European Gas Prices Surge Over 50% as Analysts Rule Out Extension of Russian Imports

Deep News
03/05

European natural gas prices have climbed to their highest levels since 2023 due to escalating conflicts in the Middle East, reigniting energy security concerns across the continent four years after the onset of the Russia-Ukraine war.

The price of natural gas in Europe has risen 53% since last Friday as shipping through the critical Strait of Hormuz has nearly halted, and attacks by Iran on Qatar have forced the world's second-largest liquefied natural gas (LNG) supplier to suspend production.

Henning Gloystein, an energy expert at Eurasia Group, stated, "This is a double blow. Europe had just emerged from an industrial energy crisis and is now confronting a new one."

On Wednesday, an LNG tanker originally bound for France diverted across the Atlantic towards Asia, marking the first vessel to change course and indicating heightened competition from Asian economies for available supplies.

According to data from commodity intelligence firm Kpler, the 'BW Brussels,' carrying Nigerian LNG, turned south in the direction of the Cape of Good Hope.

The intensified competition for LNG cargoes comes as Europe recovers from an unusually cold winter that significantly drained its natural gas reserves.

Simeone Tagliapietra, a senior fellow at the Bruegel think tank, noted, "Stocks have never been this low at this time of year. Refilling storage for next winter needs to start now. If replenishment must occur at current prices, it will place a substantial burden on Europe."

Data from Gas Infrastructure Europe shows that EU gas storage levels are currently below 30%, compared to a five-year average for the same period of approximately 45%.

Countries such as the Netherlands, Sweden, Croatia, and Latvia have particularly low reserve levels.

An EU official indicated that it remains possible to refill storage to 90% before next winter, adding that member states did not call for coordinated price-limiting measures during a meeting on Wednesday morning.

Dutch Prime Minister Mark Rutte said on Tuesday that the Netherlands is not at risk of running out of gas, though the government is preparing unspecified support measures. He emphasized, "The current priority is to replenish gas reserves as quickly as possible."

A senior energy trader mentioned that EU storage facilities typically see little withdrawal after late March, and given the current warm weather, "we have almost stopped withdrawing."

Since 2022, the EU has diversified its supplies, reducing dependence on Russian gas by increasing imports from the United States and securing more supply from Norway.

Only about 10% of Europe's LNG comes from Qatar. However, if competition for supplies from other sources continues to drive up prices, inflation could rise significantly and dampen economic growth, particularly in countries like Italy and Germany that rely more heavily on LNG imports.

Even before this week's price surge, eurozone inflation had risen to 1.9% in February, exceeding market expectations.

European Central Bank Chief Economist Philip Lane warned that a prolonged conflict in the Middle East could lead to a "significant spike in energy-driven inflation alongside a sharp decline in economic output." Nevertheless, current European gas prices, around €48.77 per megawatt-hour, remain far below the peak of €340 reached in 2022.

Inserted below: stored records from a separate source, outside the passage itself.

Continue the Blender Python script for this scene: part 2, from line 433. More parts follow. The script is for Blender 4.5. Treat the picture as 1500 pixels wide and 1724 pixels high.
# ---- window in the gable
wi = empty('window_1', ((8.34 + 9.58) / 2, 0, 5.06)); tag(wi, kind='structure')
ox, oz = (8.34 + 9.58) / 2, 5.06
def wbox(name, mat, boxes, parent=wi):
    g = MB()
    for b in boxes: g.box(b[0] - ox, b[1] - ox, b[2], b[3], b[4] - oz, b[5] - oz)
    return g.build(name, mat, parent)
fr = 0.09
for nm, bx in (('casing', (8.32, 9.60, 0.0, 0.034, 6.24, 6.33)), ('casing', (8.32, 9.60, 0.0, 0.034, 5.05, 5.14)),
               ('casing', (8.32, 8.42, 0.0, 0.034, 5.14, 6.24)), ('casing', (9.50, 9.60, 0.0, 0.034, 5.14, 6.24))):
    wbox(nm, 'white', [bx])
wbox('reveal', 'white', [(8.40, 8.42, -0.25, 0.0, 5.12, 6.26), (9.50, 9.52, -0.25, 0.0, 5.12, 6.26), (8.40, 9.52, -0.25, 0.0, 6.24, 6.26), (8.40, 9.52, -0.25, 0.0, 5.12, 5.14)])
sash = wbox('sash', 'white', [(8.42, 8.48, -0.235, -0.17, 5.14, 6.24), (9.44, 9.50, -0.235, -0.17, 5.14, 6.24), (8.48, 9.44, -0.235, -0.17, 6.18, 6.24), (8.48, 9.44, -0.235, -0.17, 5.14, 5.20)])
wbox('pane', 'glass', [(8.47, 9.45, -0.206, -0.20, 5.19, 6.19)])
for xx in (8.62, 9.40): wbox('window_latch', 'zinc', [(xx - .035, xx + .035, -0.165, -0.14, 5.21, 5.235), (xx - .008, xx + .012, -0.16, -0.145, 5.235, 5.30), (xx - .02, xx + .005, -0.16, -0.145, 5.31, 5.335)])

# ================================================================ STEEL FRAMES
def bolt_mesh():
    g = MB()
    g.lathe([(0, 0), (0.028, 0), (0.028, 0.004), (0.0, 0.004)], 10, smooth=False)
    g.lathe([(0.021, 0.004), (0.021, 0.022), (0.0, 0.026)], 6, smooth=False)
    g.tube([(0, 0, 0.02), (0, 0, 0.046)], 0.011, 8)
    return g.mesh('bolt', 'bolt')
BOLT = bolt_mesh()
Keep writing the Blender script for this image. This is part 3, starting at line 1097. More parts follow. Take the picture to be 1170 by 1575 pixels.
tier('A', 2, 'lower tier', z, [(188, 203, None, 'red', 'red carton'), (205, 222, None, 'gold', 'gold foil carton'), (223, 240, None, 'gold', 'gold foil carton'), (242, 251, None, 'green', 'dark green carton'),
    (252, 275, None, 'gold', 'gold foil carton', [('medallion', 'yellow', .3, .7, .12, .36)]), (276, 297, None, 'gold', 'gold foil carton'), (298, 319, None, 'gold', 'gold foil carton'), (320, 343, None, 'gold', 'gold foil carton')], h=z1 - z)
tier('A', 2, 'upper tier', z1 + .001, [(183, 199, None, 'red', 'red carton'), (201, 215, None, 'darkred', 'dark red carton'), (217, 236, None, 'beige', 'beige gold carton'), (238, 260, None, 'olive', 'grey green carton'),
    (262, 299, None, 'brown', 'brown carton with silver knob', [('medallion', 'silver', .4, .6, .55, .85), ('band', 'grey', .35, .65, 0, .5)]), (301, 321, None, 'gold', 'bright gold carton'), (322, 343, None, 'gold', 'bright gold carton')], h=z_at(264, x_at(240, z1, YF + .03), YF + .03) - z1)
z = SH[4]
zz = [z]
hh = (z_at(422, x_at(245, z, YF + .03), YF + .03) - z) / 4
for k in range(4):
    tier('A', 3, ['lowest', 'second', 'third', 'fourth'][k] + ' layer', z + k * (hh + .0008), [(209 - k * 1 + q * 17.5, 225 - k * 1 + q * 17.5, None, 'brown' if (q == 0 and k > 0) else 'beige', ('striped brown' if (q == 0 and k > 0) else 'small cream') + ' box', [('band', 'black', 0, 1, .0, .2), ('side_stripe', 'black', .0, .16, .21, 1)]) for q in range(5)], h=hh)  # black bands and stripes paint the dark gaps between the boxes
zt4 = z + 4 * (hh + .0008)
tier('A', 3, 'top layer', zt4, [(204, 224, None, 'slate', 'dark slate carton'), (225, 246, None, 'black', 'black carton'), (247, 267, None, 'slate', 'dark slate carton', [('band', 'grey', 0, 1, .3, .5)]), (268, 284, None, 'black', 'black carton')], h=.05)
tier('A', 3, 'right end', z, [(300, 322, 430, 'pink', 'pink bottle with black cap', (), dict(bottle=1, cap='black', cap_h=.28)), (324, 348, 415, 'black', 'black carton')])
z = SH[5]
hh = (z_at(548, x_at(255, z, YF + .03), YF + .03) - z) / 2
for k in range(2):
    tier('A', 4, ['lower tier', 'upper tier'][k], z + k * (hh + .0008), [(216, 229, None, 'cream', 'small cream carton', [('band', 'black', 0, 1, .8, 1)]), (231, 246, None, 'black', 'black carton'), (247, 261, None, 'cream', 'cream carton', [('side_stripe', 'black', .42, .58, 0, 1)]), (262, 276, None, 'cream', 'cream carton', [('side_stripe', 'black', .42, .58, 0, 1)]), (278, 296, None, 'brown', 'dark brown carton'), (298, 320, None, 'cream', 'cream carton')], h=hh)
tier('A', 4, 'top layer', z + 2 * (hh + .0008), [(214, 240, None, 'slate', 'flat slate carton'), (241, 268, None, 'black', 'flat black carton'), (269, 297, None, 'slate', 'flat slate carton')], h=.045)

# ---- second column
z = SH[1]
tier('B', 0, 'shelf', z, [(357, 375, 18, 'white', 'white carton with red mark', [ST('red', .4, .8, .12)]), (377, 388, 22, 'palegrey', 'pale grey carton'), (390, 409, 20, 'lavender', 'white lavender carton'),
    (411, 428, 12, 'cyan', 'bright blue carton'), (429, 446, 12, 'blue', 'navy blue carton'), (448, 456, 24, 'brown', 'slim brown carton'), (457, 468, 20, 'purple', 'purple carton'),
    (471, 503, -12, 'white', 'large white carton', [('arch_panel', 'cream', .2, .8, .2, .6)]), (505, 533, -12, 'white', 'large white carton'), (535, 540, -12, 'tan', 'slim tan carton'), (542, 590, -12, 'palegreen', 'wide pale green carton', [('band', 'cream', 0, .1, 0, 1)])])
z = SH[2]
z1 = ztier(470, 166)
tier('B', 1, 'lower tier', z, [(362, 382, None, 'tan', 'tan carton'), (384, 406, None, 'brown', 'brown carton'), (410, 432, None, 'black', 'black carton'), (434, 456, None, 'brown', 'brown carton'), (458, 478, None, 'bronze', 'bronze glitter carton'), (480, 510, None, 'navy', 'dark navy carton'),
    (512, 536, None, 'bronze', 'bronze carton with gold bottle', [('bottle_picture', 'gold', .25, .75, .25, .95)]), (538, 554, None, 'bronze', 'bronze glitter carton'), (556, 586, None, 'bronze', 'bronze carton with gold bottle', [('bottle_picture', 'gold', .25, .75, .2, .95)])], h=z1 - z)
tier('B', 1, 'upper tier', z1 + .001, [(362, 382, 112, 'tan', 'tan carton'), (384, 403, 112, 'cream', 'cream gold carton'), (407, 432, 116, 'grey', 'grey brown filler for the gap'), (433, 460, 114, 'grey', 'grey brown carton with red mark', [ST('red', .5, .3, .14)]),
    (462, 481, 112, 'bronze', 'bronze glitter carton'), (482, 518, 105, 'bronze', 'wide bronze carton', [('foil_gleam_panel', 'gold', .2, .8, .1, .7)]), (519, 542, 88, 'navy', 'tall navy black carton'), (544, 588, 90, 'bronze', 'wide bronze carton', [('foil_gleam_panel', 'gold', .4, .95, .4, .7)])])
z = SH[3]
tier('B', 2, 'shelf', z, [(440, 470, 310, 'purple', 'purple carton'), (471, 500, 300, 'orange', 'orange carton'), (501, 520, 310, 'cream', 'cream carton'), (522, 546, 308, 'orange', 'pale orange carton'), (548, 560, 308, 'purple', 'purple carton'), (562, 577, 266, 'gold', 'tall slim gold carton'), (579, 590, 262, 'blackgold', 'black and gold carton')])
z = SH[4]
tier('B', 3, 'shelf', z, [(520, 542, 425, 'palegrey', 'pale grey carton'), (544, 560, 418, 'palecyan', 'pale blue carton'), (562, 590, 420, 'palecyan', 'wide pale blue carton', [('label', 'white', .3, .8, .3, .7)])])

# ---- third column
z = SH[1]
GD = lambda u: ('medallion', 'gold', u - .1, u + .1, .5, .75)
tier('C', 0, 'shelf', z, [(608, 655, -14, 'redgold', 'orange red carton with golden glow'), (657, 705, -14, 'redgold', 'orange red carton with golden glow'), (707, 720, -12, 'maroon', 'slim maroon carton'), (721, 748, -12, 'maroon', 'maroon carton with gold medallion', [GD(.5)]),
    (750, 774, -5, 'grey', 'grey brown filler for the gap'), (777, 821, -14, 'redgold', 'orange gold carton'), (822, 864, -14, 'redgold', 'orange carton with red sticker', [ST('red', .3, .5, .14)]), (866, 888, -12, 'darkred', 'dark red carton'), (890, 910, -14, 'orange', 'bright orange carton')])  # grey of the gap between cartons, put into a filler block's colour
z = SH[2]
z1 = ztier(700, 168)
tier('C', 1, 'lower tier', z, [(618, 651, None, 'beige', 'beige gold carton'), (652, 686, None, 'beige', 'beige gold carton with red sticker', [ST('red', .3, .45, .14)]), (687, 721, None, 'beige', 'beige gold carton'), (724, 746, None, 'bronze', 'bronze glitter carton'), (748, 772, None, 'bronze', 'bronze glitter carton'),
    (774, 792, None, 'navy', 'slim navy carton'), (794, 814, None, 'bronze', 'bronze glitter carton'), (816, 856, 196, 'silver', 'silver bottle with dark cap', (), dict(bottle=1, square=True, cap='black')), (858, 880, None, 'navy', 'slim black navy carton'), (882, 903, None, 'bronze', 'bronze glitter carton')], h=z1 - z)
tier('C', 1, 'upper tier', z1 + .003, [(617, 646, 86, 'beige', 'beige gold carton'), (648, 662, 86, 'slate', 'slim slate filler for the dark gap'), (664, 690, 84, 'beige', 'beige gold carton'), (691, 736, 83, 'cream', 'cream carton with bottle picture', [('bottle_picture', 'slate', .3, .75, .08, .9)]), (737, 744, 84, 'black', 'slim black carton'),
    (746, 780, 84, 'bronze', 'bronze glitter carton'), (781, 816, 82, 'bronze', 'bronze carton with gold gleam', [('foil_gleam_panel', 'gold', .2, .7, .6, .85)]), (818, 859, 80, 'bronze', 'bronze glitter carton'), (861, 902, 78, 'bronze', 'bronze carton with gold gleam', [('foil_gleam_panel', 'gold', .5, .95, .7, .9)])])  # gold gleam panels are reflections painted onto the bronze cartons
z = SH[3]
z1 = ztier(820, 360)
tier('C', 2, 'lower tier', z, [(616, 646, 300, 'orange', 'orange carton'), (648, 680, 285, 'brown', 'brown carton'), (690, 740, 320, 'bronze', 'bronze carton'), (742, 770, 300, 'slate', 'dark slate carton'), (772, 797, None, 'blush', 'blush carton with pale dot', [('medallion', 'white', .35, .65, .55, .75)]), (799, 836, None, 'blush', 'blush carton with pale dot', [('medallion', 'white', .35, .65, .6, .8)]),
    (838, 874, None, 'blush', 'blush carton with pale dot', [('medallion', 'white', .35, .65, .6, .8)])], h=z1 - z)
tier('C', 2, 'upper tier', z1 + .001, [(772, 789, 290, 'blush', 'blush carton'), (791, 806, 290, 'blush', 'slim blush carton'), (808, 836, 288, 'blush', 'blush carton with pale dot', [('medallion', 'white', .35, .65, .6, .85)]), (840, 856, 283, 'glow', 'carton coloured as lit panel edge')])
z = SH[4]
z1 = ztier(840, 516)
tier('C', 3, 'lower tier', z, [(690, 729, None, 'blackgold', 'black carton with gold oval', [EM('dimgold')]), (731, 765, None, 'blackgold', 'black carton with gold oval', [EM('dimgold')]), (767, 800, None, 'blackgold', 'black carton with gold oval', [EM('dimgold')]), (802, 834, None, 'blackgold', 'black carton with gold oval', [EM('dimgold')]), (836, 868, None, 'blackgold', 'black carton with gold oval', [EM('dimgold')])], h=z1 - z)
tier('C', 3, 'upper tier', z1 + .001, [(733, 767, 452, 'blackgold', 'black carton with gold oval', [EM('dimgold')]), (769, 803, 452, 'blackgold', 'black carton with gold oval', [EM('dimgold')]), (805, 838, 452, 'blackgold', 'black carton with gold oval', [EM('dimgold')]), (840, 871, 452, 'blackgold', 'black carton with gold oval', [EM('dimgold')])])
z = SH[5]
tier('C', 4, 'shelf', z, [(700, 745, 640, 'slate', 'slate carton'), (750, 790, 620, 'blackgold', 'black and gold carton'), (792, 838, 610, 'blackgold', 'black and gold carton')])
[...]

Some analysts have speculated that an extreme option to bolster European gas supplies would be to extend imports from Russia. The EU had planned to begin phasing out Russian LNG imports starting in April, beginning with short-term contracts and covering all contracts by the end of the year.

However, analysis firm Rystad stated that such a proposal would be highly politically contentious and face opposition from the United States, which has significantly increased its LNG exports to Europe since Russian supplies declined, making the scenario "highly unlikely."

On Wednesday, Russian President Vladimir Putin suggested that gas supplies to Europe could be cut off before the EU's ban takes effect, though he described the comment as merely "thinking aloud."

The ongoing conflict may push Europe closer to the United States. German Chancellor Friedrich Merz discussed trade relations with Donald Trump in Washington on Tuesday.

If the Middle East conflict persists, analysts expect governments to implement other measures to control prices, though many of these could conflict with Europe's climate goals.